Chief Executive Officer of the Nigerian Upstream Petroleum Regulatory Commission (NUPRC), Mr. Gbenga Komolafe, has reassured that the advent of the Petroleum Industry Act (PIA) 2021 has completely nullified discretionary award of oil blocks to companies and individuals in the Nigerian oil and gas industry.
Komolafe made the reassurance during an interview with journalists on the sidelines of the just-concluded Offshore Technology Conference (OTC), in Houston, Texas, United States.
He explained that with the PIA now in force, the era of giving out oil and gas licenses to friends and cronies as well as the existence of portfolio contractors in the Nigerian petroleum sector have all gone.
Before now, the discretionary award of oil blocks to family members, friends and cronies by presidents acting on the powers bestowed on them by the previous Petroleum Act, with little attention to technical and financial competence and capacity had been part of the problems that led to the collapse of the nation’s upstream sector.
Many Nigerian indigenous companies have been awarded oil blocks and marginal fields but only few have been able to progress their assets to first oil, leaving the assets stranded years after award.
But responding to a question bordering on the perceived return of portfolio contractors in the Nigerian oil and gas upstream sector, Komolafe said such existed in the past as PIA does not allow for portfolio contractors that arise when assets were given on discretion.
He explained: “If you are talking about portfolio contractors, maybe that existed in the past and I will explain that within the precepts of the provisions of the PIA. Pre-PIA, you could be talking about the era of discretion. As a matter of fact, the PIA has completely nullified discretion. So post-PIA regime, there is nothing like discretion.
“So the processes and procedures are well encapsulated and well defined in the law. So that is the beauty of the PIA. As a matter of fact, even the regulations that are being made pursuant to the PIA takes their oxygen from the PIA and are guided by the PIA. So whatever the commission is doing as a business enabler is anchored within the law. So the PIA does not allow for issue of discretion.”

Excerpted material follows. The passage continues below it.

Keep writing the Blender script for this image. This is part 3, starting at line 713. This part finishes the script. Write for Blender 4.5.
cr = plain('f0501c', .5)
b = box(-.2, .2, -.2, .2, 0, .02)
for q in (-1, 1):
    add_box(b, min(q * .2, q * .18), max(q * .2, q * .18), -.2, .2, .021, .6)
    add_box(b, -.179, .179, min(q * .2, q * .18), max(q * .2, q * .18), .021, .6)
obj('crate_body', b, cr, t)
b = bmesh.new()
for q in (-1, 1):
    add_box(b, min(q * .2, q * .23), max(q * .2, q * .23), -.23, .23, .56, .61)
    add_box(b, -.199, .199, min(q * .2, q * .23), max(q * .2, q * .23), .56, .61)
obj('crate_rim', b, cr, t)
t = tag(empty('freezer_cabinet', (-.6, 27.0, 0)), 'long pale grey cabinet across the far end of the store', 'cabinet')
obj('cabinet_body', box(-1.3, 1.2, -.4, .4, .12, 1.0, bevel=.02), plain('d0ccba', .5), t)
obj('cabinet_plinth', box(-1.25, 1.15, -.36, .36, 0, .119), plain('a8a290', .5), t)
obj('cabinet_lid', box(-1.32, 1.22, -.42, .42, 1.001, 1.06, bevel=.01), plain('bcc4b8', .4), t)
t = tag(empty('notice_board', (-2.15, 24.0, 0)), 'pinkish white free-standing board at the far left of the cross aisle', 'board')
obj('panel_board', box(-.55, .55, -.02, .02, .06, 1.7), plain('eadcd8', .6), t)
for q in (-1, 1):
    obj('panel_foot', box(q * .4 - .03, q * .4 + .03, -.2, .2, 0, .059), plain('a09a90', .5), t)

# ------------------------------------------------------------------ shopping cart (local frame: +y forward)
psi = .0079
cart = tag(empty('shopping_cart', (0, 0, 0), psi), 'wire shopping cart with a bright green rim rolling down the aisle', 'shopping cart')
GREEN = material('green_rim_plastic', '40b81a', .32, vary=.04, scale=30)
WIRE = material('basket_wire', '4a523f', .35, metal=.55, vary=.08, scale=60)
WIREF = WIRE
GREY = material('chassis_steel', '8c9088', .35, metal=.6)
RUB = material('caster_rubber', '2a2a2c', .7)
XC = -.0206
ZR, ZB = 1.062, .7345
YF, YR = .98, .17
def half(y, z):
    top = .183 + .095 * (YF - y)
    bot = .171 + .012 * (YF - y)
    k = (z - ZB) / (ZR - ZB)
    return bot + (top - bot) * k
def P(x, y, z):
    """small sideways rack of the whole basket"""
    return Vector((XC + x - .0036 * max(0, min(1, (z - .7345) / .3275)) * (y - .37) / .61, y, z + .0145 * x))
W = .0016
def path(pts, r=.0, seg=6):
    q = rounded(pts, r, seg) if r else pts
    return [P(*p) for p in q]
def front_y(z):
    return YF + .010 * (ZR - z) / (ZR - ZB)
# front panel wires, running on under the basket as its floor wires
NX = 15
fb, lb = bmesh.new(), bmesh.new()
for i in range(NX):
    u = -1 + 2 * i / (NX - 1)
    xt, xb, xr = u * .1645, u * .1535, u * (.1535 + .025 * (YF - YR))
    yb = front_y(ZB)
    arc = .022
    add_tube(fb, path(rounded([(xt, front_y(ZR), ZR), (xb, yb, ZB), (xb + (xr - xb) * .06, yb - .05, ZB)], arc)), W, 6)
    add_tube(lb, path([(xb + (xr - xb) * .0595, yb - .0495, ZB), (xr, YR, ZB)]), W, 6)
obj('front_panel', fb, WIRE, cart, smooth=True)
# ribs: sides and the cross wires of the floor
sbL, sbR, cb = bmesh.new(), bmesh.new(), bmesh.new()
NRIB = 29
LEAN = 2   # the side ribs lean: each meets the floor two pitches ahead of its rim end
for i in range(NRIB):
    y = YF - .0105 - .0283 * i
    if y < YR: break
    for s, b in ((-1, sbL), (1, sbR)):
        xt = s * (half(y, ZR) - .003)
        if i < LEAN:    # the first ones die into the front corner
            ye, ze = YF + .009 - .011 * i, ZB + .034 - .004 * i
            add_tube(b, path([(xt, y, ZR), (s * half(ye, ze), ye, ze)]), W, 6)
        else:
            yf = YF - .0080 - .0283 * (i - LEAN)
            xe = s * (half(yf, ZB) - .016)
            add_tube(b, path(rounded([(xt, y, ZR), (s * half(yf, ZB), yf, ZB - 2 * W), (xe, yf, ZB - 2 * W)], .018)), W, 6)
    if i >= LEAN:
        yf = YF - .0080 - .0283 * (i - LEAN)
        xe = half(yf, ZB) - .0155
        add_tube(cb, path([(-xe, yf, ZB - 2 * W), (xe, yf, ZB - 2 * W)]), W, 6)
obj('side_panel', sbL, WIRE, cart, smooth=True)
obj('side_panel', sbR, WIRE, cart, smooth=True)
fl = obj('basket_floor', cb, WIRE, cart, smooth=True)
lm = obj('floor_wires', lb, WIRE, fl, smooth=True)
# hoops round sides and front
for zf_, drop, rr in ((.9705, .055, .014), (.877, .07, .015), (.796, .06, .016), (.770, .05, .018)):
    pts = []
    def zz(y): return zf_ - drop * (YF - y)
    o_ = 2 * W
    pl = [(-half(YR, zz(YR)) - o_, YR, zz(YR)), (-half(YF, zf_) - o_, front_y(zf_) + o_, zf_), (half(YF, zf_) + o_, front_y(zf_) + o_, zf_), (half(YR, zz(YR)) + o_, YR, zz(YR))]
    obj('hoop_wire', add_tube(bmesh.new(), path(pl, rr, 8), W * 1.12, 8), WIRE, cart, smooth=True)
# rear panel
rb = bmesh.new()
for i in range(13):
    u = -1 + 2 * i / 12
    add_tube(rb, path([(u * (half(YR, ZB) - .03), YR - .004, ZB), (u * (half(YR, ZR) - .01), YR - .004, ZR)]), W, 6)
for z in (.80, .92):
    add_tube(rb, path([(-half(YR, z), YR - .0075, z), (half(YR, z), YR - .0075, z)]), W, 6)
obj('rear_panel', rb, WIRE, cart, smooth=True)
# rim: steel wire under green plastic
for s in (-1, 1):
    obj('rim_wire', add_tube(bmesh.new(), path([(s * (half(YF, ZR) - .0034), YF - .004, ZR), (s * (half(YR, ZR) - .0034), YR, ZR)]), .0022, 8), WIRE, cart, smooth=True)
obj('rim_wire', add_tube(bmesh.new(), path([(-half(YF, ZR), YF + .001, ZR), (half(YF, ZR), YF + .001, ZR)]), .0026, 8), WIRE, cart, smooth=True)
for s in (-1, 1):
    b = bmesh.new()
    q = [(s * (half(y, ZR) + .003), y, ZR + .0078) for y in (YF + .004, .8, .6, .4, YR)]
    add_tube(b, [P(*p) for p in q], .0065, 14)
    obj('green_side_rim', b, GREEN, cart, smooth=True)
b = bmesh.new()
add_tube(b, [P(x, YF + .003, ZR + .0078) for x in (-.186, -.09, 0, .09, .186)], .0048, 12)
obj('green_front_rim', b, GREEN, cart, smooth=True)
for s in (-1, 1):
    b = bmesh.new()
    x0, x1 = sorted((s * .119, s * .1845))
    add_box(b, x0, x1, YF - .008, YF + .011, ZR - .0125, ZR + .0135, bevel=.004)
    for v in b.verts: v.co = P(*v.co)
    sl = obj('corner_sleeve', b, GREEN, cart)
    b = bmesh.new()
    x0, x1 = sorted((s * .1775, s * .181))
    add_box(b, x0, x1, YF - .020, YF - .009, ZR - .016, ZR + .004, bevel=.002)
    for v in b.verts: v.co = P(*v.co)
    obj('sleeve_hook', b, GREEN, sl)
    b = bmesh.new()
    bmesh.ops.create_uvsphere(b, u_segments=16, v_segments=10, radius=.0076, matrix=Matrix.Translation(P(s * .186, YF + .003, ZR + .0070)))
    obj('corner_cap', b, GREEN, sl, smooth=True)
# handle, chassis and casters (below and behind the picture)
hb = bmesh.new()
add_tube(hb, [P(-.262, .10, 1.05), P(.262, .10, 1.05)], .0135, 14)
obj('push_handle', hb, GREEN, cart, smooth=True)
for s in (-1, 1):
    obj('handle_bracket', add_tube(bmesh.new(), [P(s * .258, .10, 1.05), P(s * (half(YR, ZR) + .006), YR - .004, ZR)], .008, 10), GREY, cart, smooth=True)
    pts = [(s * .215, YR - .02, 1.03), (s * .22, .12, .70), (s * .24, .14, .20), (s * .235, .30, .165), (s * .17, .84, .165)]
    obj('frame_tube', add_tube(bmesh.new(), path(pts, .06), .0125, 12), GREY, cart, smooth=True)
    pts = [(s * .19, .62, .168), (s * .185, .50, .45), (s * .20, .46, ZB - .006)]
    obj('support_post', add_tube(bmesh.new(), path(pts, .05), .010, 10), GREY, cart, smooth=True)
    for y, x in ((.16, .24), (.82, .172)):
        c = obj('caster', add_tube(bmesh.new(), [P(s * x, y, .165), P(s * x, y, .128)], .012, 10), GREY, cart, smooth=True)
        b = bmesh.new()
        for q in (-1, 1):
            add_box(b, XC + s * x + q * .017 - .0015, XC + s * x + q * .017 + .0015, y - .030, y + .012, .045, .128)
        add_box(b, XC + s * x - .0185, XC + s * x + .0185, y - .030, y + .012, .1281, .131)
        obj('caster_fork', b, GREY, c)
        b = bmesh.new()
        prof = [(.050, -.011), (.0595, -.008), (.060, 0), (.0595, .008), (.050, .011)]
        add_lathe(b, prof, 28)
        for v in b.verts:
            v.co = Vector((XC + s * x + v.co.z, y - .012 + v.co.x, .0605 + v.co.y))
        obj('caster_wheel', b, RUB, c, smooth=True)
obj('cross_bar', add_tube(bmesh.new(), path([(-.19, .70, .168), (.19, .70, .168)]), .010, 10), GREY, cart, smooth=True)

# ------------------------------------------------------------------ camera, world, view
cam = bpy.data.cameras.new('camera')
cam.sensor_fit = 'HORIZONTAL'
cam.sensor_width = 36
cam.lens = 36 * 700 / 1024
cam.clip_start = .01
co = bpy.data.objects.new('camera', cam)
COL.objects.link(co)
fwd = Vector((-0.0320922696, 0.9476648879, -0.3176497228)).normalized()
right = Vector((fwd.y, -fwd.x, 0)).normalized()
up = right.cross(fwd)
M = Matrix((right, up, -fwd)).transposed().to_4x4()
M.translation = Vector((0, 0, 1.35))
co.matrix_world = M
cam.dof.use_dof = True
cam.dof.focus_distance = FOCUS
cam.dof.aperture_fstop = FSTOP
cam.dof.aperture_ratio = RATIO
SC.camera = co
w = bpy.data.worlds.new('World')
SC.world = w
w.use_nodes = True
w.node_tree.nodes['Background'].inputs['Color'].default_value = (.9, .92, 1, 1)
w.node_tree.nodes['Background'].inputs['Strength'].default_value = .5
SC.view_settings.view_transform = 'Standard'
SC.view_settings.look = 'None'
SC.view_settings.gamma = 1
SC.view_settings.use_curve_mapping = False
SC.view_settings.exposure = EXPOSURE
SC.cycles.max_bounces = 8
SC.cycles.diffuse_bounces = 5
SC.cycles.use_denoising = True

Also adding his voice, the Permanent Secretary, Ministry of Petroleum Resources, Gabriel Aduda said the whole idea of the PIA touches on three basic issues that actually drive the entire industry: business opportunity, regulatory frameworks, and the business environment. He added that there is no cronyism under the current PIA dispensation.
He said with the PIA now in existence, investment opportunity and an enabling environment have been created, adding that issues around portfolio investors or discretionary award of oil blocks were all in the past.
He admitted that the PIA still has some grey areas that needed to be amended since no new law is perfect, and that the government was addressing overlaps in the post-PIA regulations being churned out by the two agencies created by the Act.
Aduda said: “But as we implement it, we keep making adjustments here and there until we get what we want. So the investment climate has actually changed, it’s not like before.
“And that is why if you look at the current bid round that is ongoing, it is so clean, it is so transparent, everybody that wants to go and bid, there is no cronyism, there is no ‘I know this person or that person’, and it is absolutely transparent -in black and white.
“What are we doing? We are cleaning out the investment opportunities for people to be able to see that transparency has now been introduced to this thing that had before now been a mystery.”